You can judge Gates’ tenure by the flak he took from both the left and right. That makes sense: he was the only defense secretary to be asked to stay on by a newly-elected President – serving first as defense chief under Republican George W. Bush and then Democrat Barack Obama.

Liberals criticized him for talking tough on Pentagon spending, but doing little to curb the Building’s appetite. “Close analysis reveals that, for the most part, his actions did not match his rhetoric, that he does not deserve the accolades that are being heaped upon him as he retires and that he will leave [incoming defense secretary Leon] Panetta with more challenges than most realize,” says Larry Korb, a former high-ranking Pentagon official now at the Center for American Progress, a liberal-leaning think tank. Conservatives have bemoaned his warnings about additional capability the U.S. military needs – as if he hasn’t been running the place. “At a recent speech at AEI, Gates sounded more like an observer to the last four years as opposed to the man in charge of the entire United States military,” Mackenzie Eaglen, of the conservative Heritage Foundation, complained on Battleland recently.

But Gates was a student of the Cold War, and a spymaster for much of it – he spent 26 years at the CIA. He gets high marks for stewardship of the military on his watch because so many in that post haven’t been good stewards. He demanded accountability, which was bracing inside the Defense Department. Because he came in with a mandate to fix first Iraq, and then Afghanistan, it’s not fair to hold him to David Packard levels of management, or for failing to rebuild the Pentagon for the future. He bent it in the right direction, but there is much more that needs to be done.

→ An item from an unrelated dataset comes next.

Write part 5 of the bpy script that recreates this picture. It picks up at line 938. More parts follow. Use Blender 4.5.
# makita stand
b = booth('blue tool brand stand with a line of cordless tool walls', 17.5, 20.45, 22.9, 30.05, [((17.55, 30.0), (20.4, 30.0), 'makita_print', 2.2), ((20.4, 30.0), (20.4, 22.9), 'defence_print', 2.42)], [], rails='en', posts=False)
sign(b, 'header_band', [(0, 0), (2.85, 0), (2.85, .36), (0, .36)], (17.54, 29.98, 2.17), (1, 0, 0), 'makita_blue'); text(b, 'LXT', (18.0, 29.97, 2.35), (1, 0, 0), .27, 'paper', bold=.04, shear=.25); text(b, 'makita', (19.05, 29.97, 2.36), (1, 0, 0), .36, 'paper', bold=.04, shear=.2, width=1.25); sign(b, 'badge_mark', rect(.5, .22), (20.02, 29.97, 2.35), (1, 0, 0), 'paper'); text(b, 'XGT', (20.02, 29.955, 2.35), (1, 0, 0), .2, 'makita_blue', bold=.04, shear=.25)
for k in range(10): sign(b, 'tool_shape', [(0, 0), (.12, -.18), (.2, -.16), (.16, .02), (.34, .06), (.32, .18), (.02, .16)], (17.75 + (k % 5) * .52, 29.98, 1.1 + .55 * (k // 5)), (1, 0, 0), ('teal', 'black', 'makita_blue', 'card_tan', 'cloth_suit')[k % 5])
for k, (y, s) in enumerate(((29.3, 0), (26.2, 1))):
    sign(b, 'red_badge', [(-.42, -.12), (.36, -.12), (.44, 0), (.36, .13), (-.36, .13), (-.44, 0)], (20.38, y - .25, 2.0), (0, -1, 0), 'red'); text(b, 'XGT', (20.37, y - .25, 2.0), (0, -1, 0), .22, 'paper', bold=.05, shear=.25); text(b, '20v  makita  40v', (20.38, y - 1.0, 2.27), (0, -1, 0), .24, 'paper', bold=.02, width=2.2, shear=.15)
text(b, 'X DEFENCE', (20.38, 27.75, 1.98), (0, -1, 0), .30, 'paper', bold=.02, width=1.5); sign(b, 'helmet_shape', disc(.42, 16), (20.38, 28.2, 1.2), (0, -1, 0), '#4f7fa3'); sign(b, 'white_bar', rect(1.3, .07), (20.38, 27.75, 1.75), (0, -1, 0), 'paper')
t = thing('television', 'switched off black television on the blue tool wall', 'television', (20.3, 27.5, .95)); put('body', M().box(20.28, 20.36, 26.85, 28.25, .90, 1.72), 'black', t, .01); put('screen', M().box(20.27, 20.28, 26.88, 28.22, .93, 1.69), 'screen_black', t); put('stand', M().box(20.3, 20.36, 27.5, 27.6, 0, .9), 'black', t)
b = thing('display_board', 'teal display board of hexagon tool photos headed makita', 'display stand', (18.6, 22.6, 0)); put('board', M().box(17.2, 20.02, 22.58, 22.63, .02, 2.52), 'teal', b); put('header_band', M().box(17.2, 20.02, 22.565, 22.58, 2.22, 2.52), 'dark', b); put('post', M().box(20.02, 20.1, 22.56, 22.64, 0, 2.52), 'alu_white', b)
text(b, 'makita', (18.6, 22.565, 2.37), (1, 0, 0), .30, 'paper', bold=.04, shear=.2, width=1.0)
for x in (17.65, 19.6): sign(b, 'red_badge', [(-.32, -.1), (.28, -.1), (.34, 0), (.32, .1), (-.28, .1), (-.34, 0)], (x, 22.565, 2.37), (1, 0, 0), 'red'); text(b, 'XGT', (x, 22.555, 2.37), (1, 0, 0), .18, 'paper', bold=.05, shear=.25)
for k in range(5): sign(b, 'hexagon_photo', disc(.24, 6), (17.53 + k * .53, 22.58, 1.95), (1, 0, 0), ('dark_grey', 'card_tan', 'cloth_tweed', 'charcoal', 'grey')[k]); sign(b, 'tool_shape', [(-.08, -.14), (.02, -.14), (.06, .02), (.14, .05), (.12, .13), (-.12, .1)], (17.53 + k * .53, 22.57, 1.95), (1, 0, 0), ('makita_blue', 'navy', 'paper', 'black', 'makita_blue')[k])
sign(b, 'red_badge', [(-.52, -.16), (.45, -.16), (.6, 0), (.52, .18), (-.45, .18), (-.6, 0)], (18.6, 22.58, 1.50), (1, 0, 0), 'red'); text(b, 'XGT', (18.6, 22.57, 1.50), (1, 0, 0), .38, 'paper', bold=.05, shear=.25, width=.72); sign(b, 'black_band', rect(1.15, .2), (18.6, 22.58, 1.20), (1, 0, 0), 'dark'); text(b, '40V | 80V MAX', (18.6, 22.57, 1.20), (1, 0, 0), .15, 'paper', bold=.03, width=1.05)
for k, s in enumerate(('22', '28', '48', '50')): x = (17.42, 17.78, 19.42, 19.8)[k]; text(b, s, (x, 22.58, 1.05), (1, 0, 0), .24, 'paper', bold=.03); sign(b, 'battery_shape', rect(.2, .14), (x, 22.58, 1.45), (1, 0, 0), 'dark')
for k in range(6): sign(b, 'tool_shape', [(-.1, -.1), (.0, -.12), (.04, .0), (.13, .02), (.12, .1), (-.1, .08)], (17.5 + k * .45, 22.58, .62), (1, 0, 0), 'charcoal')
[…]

The Pentagon, and the nation’s entire national-security establishment, is a tired old jalopy resting atop cinder blocks for someone – most likely a President with sufficient clout to push a sclerotic Congress to go along – to retool it for the military and economic challenges of the future. But doing that was never Gates’ mandate. His background predicted a sober, steady hand on the helm, and that’s what he delivered. He was perhaps the best 20th Century defense secretary we ever had, even if his time in the Pentagon’s E-ring was confined to the 21st Century.